En conséquence, la Cour de Luxembourg a estimé :

- que la clause d'arbitrage de l'accord litigieux prévoyait, de manière explicite, que le différend soit soumis au tribunal arbitral du droit national de l'État membre partie au litige, ce qui incluait nécessairement le droit de l'Union européenne ;

- que le tribunal arbitral devant régler le différend se situait en dehors du système juridictionnel de l'UE et que, n'étant pas une juridiction d'un État membre ou une juridiction commune à plusieurs d'entre eux, il n'avait pas la capacité de saisir la CJUE à titre préjudiciel ;

- et que le contrôle des sentences arbitrales rendues par un tel tribunal était restreint.

Pour toutes ces raisons, la CJUE a considéré, d'une part, que l'autonomie et la pleine efficacité du droit de l'Union européenne n'étaient pas pleinement garanties dans ce contexte, et d'autre part, que la clause d'arbitrage remettait en question le principe de confiance mutuelle sur lequel repose le droit européen, ce qui implique que les juridictions nationales sont réputées impartiales même lorsqu'il s'agit de trancher des litiges entre l'État dont elles relèvent et un ressortissant étranger 4 ( * ) .

3. ...rendant inapplicables les clauses d'arbitrage contenues dans lesdits traités

Il résulte de l'arrêt précité que les clauses d'arbitrage entre investisseurs et États, contenues dans les traités bilatéraux d'investissement conclus entre États membres, sont contraires au droit de l'Union européenne et donc inapplicables.

Aussi les États membres se sont-ils engagés, conformément aux obligations qui leur incombent, à mettre un terme à tous les TBI conclus entre eux, et à prendre des dispositions s'agissant des procédures d'arbitrage entre investisseurs et États intentées sur le fondement de ces traités.

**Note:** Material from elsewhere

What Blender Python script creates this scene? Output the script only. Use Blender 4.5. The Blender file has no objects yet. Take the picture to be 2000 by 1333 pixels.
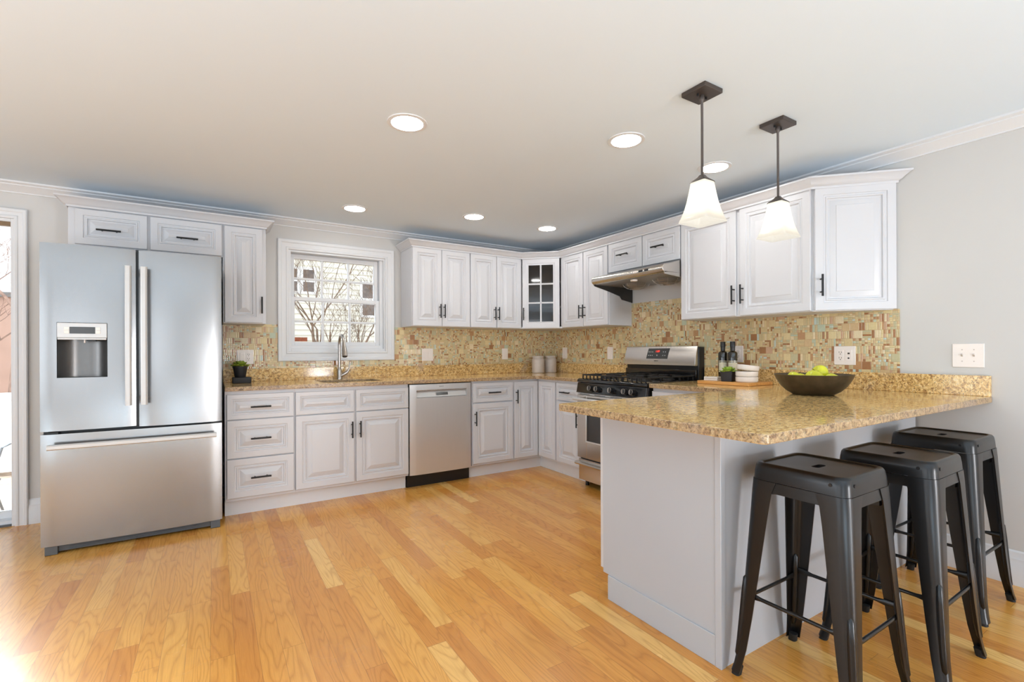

* 1 Depuis l'entrée en vigueur du Traité de Lisbonne en 2009, l'Union européenne est compétente pour négocier des accords commerciaux prévoyant des dispositions sur la protection des investissements pour le compte des États membres ; ces États conservent toutefois une compétence résiduelle en la matière.

* 2 Organe suprême en Allemagne de la juridiction en matières civile et pénale. Son siège est à Karlsruhe.

* 3 Cf. affaire C-284/16, République slovaque c/ Achmea.

* 4 À l'inverse, le droit de la protection des investissements repose sur la méfiance à l'égard de juridictions qui pourraient juger les litiges impliquant leur État de façon partiale, d'où le recours à des arbitres.